Cerco tracce che mi confermino che il mio lavoro serva a qualcosa, che gli aiuti aiutino davvero; e li trovo qua e là, ma non come mi aspetto, perché tutto è assorbito e inglobato in questo mondo caldo e polveroso, e niente assomiglia a quei numeri che leggo nei report, così semplici e inequivocabili. Le 354 studentesse del collegio di Dori, ci osservano da lontano ciucciando un sachet d’eau, si fermano a parlare a gruppetti nel cortile, cantano e ballano, ognuna di loro ha un progetto per la propria vita, delle simpatie e antipatie, va bene a matematica oppure preferisce letteratura; i 30 bambini dell’orfanotrofio di Nouna sono una bambina con un vestito da bambola, tre bambini che giocano con una lattina vuota, un neonato in collo alla sua tata che mi guarda ciucciandosi un pugnetto polveroso, tre bambine esili e flessuose che ci osservano e poi scappano ridacchiando.

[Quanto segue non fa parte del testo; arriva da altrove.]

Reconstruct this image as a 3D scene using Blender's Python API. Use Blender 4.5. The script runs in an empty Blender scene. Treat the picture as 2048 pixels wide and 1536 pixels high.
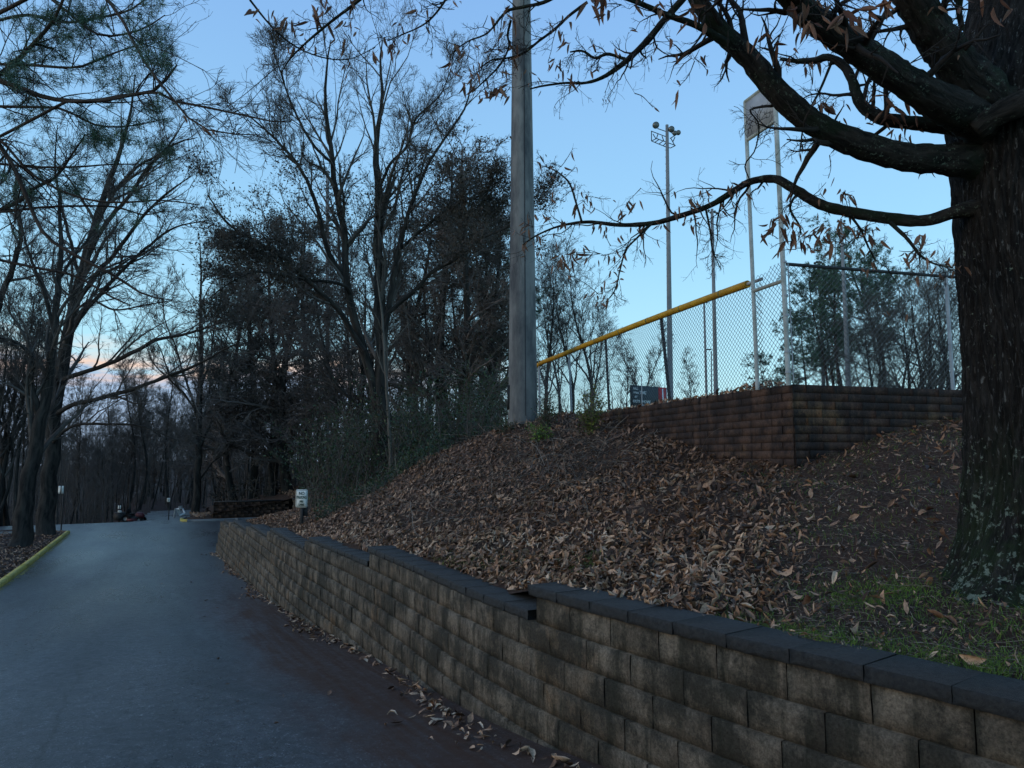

Davanti al computer finiscono per essere solo numeri, giusti o sbagliati, che tornano o non tornano.

Tornare è stato bello, mi ha ricordato perché mi piace il lavoro che faccio. Ha risposto alla domanda che tutti quelli che lavorano nella cooperazione dovrebbero farsi ogni mattina, ovvero se fare cooperazione serve davvero? Sì e no. Ma voglio continuare a chiedermelo.